Directions for this task>
Extract all data as written.

Dataset excerpt>

• • •

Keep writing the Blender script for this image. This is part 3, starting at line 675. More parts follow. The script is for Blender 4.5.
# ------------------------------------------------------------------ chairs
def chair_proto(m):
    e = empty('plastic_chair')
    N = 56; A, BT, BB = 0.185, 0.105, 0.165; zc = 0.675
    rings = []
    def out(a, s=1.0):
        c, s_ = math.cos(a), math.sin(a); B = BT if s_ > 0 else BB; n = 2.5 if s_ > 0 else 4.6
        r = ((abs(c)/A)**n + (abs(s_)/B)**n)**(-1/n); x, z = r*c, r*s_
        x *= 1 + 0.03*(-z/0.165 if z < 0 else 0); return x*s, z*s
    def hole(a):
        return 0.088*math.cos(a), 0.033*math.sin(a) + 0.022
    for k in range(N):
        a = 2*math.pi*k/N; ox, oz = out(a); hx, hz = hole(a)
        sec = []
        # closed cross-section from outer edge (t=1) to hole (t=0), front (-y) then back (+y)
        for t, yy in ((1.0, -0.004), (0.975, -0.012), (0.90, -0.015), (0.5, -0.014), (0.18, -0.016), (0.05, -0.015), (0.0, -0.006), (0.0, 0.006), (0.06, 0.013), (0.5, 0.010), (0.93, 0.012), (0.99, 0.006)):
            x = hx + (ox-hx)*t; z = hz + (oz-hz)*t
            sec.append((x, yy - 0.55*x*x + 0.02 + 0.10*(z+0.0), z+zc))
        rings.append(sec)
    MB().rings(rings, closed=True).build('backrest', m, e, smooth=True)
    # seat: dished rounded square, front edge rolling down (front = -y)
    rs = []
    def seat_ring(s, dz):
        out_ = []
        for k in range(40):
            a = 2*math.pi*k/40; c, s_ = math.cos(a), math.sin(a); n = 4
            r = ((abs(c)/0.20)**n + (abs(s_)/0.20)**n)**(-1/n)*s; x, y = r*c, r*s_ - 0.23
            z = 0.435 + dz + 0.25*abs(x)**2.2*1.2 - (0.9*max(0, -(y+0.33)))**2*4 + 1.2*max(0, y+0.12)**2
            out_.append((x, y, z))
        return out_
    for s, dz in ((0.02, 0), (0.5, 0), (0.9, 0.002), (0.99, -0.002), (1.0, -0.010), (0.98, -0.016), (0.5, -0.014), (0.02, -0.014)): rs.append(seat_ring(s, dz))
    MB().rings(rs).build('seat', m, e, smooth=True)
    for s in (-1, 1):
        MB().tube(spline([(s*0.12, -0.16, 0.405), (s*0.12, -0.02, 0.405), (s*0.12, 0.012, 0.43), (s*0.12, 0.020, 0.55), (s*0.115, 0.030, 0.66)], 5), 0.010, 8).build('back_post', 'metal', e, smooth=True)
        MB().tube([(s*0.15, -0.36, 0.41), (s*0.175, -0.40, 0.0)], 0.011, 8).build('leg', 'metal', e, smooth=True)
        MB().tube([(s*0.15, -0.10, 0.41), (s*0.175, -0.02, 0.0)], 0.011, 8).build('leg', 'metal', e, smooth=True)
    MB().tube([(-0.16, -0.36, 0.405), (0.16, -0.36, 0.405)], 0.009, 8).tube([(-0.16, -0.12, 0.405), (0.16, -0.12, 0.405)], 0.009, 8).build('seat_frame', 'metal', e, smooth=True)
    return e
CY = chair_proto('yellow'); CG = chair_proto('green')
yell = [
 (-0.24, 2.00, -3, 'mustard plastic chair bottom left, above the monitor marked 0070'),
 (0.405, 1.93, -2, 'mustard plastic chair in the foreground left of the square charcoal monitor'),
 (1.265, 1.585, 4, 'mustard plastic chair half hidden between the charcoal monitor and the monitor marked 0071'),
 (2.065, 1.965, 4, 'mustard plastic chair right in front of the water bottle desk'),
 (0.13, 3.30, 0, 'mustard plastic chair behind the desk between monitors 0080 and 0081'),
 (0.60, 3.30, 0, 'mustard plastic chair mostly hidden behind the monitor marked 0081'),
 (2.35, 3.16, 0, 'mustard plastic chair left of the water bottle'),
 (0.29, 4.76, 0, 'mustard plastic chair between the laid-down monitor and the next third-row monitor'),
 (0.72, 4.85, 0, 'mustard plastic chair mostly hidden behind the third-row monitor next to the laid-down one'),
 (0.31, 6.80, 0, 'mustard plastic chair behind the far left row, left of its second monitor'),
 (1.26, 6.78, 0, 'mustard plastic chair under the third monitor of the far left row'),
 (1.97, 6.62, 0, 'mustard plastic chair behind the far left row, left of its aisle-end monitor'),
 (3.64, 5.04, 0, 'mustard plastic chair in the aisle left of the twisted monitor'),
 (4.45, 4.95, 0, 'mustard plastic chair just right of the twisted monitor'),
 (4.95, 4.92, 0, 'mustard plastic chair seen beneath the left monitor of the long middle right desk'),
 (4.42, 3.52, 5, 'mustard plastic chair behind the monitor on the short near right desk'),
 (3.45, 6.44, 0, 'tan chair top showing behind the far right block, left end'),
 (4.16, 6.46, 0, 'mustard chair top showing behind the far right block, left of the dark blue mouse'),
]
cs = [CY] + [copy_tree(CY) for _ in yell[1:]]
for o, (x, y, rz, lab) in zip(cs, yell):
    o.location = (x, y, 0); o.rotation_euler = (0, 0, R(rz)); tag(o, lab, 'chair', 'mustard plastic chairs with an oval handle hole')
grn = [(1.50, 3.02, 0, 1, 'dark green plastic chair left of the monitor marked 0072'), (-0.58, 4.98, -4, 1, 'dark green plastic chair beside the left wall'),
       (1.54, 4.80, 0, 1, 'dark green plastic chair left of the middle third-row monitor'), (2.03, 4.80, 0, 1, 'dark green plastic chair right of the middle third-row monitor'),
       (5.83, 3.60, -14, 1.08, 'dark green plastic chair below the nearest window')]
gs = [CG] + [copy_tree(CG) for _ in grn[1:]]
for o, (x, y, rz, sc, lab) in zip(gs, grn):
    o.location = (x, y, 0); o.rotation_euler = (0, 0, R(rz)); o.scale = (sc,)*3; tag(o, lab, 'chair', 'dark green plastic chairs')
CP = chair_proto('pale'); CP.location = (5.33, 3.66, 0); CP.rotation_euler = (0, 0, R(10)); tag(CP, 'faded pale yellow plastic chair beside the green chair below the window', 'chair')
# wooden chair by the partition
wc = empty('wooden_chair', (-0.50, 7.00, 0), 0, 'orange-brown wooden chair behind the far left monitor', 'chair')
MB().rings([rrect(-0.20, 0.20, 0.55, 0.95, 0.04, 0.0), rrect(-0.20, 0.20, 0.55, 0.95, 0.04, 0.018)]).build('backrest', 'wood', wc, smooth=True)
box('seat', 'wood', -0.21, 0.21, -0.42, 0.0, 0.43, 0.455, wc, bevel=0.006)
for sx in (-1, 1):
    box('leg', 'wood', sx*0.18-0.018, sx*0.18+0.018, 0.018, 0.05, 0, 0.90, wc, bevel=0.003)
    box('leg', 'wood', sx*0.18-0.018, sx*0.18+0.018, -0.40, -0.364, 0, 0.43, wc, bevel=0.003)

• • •

Task result>
Keep writing the Blender script for this image. This is part 3, starting at line 675. More parts follow. The script is for Blender 4.5.
# ------------------------------------------------------------------ chairs
def chair_proto(m):
    e = empty('plastic_chair')
    N = 56; A, BT, BB = 0.185, 0.105, 0.165; zc = 0.675
    rings = []
    def out(a, s=1.0):
        c, s_ = math.cos(a), math.sin(a); B = BT if s_ > 0 else BB; n = 2.5 if s_ > 0 else 4.6
        r = ((abs(c)/A)**n + (abs(s_)/B)**n)**(-1/n); x, z = r*c, r*s_
        x *= 1 + 0.03*(-z/0.165 if z < 0 else 0); return x*s, z*s
    def hole(a):
        return 0.088*math.cos(a), 0.033*math.sin(a) + 0.022
    for k in range(N):
        a = 2*math.pi*k/N; ox, oz = out(a); hx, hz = hole(a)
        sec = []
        # closed cross-section from outer edge (t=1) to hole (t=0), front (-y) then back (+y)
        for t, yy in ((1.0, -0.004), (0.975, -0.012), (0.90, -0.015), (0.5, -0.014), (0.18, -0.016), (0.05, -0.015), (0.0, -0.006), (0.0, 0.006), (0.06, 0.013), (0.5, 0.010), (0.93, 0.012), (0.99, 0.006)):
            x = hx + (ox-hx)*t; z = hz + (oz-hz)*t
            sec.append((x, yy - 0.55*x*x + 0.02 + 0.10*(z+0.0), z+zc))
        rings.append(sec)
    MB().rings(rings, closed=True).build('backrest', m, e, smooth=True)
    # seat: dished rounded square, front edge rolling down (front = -y)
    rs = []
    def seat_ring(s, dz):
        out_ = []
        for k in range(40):
            a = 2*math.pi*k/40; c, s_ = math.cos(a), math.sin(a); n = 4
            r = ((abs(c)/0.20)**n + (abs(s_)/0.20)**n)**(-1/n)*s; x, y = r*c, r*s_ - 0.23
            z = 0.435 + dz + 0.25*abs(x)**2.2*1.2 - (0.9*max(0, -(y+0.33)))**2*4 + 1.2*max(0, y+0.12)**2
            out_.append((x, y, z))
        return out_
    for s, dz in ((0.02, 0), (0.5, 0), (0.9, 0.002), (0.99, -0.002), (1.0, -0.010), (0.98, -0.016), (0.5, -0.014), (0.02, -0.014)): rs.append(seat_ring(s, dz))
    MB().rings(rs).build('seat', m, e, smooth=True)
    for s in (-1, 1):
        MB().tube(spline([(s*0.12, -0.16, 0.405), (s*0.12, -0.02, 0.405), (s*0.12, 0.012, 0.43), (s*0.12, 0.020, 0.55), (s*0.115, 0.030, 0.66)], 5), 0.010, 8).build('back_post', 'metal', e, smooth=True)
        MB().tube([(s*0.15, -0.36, 0.41), (s*0.175, -0.40, 0.0)], 0.011, 8).build('leg', 'metal', e, smooth=True)
        MB().tube([(s*0.15, -0.10, 0.41), (s*0.175, -0.02, 0.0)], 0.011, 8).build('leg', 'metal', e, smooth=True)
    MB().tube([(-0.16, -0.36, 0.405), (0.16, -0.36, 0.405)], 0.009, 8).tube([(-0.16, -0.12, 0.405), (0.16, -0.12, 0.405)], 0.009, 8).build('seat_frame', 'metal', e, smooth=True)
    return e
CY = chair_proto('yellow'); CG = chair_proto('green')
yell = [
 (-0.24, 2.00, -3, 'mustard plastic chair bottom left, above the monitor marked 0070'),
 (0.405, 1.93, -2, 'mustard plastic chair in the foreground left of the square charcoal monitor'),
 (1.265, 1.585, 4, 'mustard plastic chair half hidden between the charcoal monitor and the monitor marked 0071'),
 (2.065, 1.965, 4, 'mustard plastic chair right in front of the water bottle desk'),
 (0.13, 3.30, 0, 'mustard plastic chair behind the desk between monitors 0080 and 0081'),
 (0.60, 3.30, 0, 'mustard plastic chair mostly hidden behind the monitor marked 0081'),
 (2.35, 3.16, 0, 'mustard plastic chair left of the water bottle'),
 (0.29, 4.76, 0, 'mustard plastic chair between the laid-down monitor and the next third-row monitor'),
 (0.72, 4.85, 0, 'mustard plastic chair mostly hidden behind the third-row monitor next to the laid-down one'),
 (0.31, 6.80, 0, 'mustard plastic chair behind the far left row, left of its second monitor'),
 (1.26, 6.78, 0, 'mustard plastic chair under the third monitor of the far left row'),
 (1.97, 6.62, 0, 'mustard plastic chair behind the far left row, left of its aisle-end monitor'),
 (3.64, 5.04, 0, 'mustard plastic chair in the aisle left of the twisted monitor'),
 (4.45, 4.95, 0, 'mustard plastic chair just right of the twisted monitor'),
 (4.95, 4.92, 0, 'mustard plastic chair seen beneath the left monitor of the long middle right desk'),
 (4.42, 3.52, 5, 'mustard plastic chair behind the monitor on the short near right desk'),
 (3.45, 6.44, 0, 'tan chair top showing behind the far right block, left end'),
 (4.16, 6.46, 0, 'mustard chair top showing behind the far right block, left of the dark blue mouse'),
]
cs = [CY] + [copy_tree(CY) for _ in yell[1:]]
for o, (x, y, rz, lab) in zip(cs, yell):
    o.location = (x, y, 0); o.rotation_euler = (0, 0, R(rz)); tag(o, lab, 'chair', 'mustard plastic chairs with an oval handle hole')
grn = [(1.50, 3.02, 0, 1, 'dark green plastic chair left of the monitor marked 0072'), (-0.58, 4.98, -4, 1, 'dark green plastic chair beside the left wall'),
       (1.54, 4.80, 0, 1, 'dark green plastic chair left of the middle third-row monitor'), (2.03, 4.80, 0, 1, 'dark green plastic chair right of the middle third-row monitor'),
       (5.83, 3.60, -14, 1.08, 'dark green plastic chair below the nearest window')]
gs = [CG] + [copy_tree(CG) for _ in grn[1:]]
for o, (x, y, rz, sc, lab) in zip(gs, grn):
    o.location = (x, y, 0); o.rotation_euler = (0, 0, R(rz)); o.scale = (sc,)*3; tag(o, lab, 'chair', 'dark green plastic chairs')
CP = chair_proto('pale'); CP.location = (5.33, 3.66, 0); CP.rotation_euler = (0, 0, R(10)); tag(CP, 'faded pale yellow plastic chair beside the green chair below the window', 'chair')
# wooden chair by the partition
wc = empty('wooden_chair', (-0.50, 7.00, 0), 0, 'orange-brown wooden chair behind the far left monitor', 'chair')
MB().rings([rrect(-0.20, 0.20, 0.55, 0.95, 0.04, 0.0), rrect(-0.20, 0.20, 0.55, 0.95, 0.04, 0.018)]).build('backrest', 'wood', wc, smooth=True)
box('seat', 'wood', -0.21, 0.21, -0.42, 0.0, 0.43, 0.455, wc, bevel=0.006)
for sx in (-1, 1):
    box('leg', 'wood', sx*0.18-0.018, sx*0.18+0.018, 0.018, 0.05, 0, 0.90, wc, bevel=0.003)
    box('leg', 'wood', sx*0.18-0.018, sx*0.18+0.018, -0.40, -0.364, 0, 0.43, wc, bevel=0.003)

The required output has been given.